--- start of Record set ---

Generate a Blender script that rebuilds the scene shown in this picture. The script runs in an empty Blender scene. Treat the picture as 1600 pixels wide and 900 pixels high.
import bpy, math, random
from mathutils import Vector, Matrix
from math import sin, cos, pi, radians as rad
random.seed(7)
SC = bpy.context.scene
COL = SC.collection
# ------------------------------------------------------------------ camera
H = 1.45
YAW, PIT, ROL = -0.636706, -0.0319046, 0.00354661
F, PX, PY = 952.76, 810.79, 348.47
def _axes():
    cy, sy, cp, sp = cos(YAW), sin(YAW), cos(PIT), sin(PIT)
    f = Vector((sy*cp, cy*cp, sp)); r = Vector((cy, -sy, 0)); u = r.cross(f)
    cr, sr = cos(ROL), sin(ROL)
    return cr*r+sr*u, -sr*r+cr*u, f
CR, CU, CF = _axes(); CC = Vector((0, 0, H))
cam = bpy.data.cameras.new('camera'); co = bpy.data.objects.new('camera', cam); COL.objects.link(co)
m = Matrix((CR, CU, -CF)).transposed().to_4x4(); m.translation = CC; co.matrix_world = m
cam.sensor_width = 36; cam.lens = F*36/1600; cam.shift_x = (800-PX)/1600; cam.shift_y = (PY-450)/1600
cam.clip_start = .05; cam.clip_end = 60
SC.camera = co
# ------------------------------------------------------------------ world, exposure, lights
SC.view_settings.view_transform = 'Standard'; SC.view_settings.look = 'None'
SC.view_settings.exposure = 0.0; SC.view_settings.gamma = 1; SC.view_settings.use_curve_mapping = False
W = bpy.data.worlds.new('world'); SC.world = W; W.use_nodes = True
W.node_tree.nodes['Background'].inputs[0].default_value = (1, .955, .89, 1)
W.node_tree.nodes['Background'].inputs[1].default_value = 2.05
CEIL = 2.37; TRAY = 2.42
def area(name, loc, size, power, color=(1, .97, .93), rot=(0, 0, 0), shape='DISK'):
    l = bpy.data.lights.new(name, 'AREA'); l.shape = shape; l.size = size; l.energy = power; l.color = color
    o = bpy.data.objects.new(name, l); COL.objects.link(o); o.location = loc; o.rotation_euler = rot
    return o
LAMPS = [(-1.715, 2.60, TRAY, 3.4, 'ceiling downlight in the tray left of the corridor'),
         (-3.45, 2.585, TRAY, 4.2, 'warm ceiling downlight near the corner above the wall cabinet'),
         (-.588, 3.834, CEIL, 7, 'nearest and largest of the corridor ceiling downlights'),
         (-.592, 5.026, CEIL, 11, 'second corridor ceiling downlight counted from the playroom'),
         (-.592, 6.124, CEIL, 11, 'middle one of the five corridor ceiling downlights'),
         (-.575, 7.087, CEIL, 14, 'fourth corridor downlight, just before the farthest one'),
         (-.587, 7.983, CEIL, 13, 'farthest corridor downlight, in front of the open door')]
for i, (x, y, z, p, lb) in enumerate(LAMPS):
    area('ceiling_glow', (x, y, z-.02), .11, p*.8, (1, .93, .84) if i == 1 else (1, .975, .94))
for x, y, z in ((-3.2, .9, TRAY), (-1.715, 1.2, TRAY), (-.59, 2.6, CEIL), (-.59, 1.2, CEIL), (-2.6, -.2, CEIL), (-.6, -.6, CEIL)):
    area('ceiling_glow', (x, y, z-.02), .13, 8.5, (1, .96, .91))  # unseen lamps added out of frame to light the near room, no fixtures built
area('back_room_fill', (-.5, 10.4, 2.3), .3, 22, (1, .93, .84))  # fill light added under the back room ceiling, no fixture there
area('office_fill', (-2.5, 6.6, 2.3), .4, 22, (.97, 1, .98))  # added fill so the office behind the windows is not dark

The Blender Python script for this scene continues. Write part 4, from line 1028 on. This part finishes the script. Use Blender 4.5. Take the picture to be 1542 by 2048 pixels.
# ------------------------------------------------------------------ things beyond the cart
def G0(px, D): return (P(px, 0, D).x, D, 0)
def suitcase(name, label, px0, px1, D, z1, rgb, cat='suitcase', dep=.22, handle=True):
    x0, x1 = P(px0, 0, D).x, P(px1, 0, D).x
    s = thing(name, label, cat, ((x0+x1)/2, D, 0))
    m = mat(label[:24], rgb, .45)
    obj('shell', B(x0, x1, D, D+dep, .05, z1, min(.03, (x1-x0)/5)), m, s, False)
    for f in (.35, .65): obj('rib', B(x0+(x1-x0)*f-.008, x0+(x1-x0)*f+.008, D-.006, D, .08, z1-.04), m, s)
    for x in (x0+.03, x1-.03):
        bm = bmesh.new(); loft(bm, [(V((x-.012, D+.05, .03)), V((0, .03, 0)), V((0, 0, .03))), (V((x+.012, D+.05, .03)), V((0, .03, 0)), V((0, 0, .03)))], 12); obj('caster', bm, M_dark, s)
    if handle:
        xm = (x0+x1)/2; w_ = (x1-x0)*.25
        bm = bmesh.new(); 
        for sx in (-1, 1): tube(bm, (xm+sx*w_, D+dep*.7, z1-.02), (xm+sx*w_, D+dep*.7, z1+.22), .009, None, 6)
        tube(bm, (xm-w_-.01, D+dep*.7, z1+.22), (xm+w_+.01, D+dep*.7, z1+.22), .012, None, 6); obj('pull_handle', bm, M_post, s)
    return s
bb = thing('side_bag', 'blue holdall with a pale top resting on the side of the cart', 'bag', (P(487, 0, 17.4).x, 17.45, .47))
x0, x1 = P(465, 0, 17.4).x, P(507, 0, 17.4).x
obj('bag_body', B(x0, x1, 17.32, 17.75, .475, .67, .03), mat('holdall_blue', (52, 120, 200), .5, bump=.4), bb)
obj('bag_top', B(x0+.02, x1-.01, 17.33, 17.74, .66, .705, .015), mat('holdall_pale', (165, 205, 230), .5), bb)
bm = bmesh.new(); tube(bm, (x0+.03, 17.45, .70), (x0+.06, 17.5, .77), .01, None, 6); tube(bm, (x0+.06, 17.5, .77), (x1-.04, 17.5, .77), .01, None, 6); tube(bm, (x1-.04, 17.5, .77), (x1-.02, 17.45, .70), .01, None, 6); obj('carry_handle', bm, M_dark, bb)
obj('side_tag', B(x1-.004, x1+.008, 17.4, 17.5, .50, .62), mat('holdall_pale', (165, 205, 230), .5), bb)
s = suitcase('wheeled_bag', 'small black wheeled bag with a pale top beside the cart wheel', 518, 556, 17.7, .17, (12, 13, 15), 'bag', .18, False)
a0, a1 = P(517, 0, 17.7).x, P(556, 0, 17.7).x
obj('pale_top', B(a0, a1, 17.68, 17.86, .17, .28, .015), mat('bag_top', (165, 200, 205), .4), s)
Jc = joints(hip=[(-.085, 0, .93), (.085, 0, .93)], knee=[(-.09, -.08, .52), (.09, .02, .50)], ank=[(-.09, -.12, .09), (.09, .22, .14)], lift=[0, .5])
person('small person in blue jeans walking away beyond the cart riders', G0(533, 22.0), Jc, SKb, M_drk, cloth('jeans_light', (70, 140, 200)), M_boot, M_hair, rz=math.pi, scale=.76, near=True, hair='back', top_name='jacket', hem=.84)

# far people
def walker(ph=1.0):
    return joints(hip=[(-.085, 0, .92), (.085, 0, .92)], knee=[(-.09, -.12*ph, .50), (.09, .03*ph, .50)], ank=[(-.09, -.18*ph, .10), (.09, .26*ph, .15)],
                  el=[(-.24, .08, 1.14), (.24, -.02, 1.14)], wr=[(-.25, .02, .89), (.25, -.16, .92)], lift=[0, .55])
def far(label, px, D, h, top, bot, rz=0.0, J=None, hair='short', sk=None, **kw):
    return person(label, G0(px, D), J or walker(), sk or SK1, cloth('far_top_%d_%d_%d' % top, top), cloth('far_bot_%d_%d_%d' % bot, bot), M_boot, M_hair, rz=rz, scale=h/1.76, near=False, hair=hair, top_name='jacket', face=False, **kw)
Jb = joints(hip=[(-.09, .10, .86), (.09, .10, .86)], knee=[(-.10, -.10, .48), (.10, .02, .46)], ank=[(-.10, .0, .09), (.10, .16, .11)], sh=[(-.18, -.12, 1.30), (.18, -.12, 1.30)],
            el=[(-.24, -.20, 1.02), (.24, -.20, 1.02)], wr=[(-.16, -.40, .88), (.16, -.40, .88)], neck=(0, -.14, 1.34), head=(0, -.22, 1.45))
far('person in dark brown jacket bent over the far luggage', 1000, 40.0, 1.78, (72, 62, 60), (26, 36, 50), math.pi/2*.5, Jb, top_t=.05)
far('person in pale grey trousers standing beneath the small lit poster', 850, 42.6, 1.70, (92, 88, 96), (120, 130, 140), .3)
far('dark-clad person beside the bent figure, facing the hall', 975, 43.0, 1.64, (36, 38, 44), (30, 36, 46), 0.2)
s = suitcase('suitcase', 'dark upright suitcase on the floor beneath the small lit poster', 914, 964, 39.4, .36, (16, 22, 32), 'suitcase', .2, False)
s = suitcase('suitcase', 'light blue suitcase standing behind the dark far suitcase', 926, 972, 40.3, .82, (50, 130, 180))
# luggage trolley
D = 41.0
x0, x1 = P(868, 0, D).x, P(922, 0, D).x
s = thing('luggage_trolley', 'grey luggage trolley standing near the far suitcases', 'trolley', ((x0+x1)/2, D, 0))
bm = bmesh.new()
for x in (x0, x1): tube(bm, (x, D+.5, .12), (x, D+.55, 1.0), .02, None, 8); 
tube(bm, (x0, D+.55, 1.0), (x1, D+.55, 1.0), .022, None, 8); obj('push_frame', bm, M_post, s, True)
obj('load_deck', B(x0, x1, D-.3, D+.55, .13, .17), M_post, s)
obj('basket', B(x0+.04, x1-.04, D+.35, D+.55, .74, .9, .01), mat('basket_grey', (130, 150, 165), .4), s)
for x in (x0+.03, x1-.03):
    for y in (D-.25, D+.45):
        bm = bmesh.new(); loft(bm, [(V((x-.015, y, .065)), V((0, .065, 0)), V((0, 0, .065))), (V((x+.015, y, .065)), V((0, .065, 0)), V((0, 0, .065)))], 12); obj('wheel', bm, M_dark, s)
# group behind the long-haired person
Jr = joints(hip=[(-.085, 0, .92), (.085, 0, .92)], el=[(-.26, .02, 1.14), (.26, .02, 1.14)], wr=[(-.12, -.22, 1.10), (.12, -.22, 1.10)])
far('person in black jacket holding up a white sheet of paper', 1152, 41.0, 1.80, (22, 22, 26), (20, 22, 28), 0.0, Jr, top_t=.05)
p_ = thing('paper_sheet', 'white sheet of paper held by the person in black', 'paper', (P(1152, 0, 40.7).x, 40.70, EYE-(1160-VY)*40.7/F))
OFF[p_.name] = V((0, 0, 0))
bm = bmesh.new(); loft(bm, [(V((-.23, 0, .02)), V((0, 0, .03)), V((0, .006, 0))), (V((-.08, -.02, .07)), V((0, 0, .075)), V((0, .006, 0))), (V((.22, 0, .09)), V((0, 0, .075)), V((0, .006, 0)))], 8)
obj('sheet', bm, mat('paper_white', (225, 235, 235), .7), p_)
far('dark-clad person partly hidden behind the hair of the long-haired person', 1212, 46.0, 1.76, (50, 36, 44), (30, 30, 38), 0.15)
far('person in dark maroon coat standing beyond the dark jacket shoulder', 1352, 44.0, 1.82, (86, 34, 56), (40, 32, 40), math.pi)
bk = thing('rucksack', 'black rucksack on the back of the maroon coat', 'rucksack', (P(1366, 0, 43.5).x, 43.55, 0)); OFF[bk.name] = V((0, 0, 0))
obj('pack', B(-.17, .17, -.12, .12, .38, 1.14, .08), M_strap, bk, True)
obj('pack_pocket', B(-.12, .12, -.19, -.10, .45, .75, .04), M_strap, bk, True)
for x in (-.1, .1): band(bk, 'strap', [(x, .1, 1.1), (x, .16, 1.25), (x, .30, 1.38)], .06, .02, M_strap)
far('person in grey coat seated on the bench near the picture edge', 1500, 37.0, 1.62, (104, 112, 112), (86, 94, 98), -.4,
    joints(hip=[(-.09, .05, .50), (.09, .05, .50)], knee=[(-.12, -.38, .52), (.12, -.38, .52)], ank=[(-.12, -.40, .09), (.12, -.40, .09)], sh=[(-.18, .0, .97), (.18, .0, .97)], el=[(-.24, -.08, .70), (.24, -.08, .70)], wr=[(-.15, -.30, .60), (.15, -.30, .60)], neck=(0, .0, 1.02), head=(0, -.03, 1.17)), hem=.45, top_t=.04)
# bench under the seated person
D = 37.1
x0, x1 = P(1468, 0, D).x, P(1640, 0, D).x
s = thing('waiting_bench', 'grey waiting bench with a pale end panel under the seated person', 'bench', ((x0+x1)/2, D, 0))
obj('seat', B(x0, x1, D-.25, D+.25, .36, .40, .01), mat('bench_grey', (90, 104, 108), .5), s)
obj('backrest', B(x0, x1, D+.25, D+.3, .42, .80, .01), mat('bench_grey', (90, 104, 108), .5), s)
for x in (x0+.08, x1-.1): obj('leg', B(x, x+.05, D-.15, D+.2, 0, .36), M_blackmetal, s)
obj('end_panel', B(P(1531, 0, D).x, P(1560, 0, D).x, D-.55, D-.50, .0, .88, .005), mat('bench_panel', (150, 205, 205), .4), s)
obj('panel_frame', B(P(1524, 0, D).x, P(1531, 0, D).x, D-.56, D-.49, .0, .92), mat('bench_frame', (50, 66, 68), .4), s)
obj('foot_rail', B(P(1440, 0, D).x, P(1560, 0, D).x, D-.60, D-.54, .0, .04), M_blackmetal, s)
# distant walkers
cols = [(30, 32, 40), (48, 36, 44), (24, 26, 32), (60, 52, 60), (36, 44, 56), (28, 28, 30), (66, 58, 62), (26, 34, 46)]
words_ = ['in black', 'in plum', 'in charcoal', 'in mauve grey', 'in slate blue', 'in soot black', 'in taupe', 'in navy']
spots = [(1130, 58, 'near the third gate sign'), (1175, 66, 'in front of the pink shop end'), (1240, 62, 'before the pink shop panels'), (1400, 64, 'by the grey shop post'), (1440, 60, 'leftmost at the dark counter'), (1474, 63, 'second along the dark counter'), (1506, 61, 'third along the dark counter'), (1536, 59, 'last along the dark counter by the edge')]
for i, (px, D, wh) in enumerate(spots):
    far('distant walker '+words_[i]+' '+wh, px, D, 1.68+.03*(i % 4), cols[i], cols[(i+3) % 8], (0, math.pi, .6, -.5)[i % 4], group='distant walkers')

--- end of Record set ---

**Exercise details:** Collect every line above that contains the word "Blender".

**Correct response:**
Generate a Blender script that rebuilds the scene shown in this picture. The script runs in an empty Blender scene. Treat the picture as 1600 pixels wide and 900 pixels high.
The Blender Python script for this scene continues. Write part 4, from line 1028 on. This part finishes the script. Use Blender 4.5. Take the picture to be 1542 by 2048 pixels.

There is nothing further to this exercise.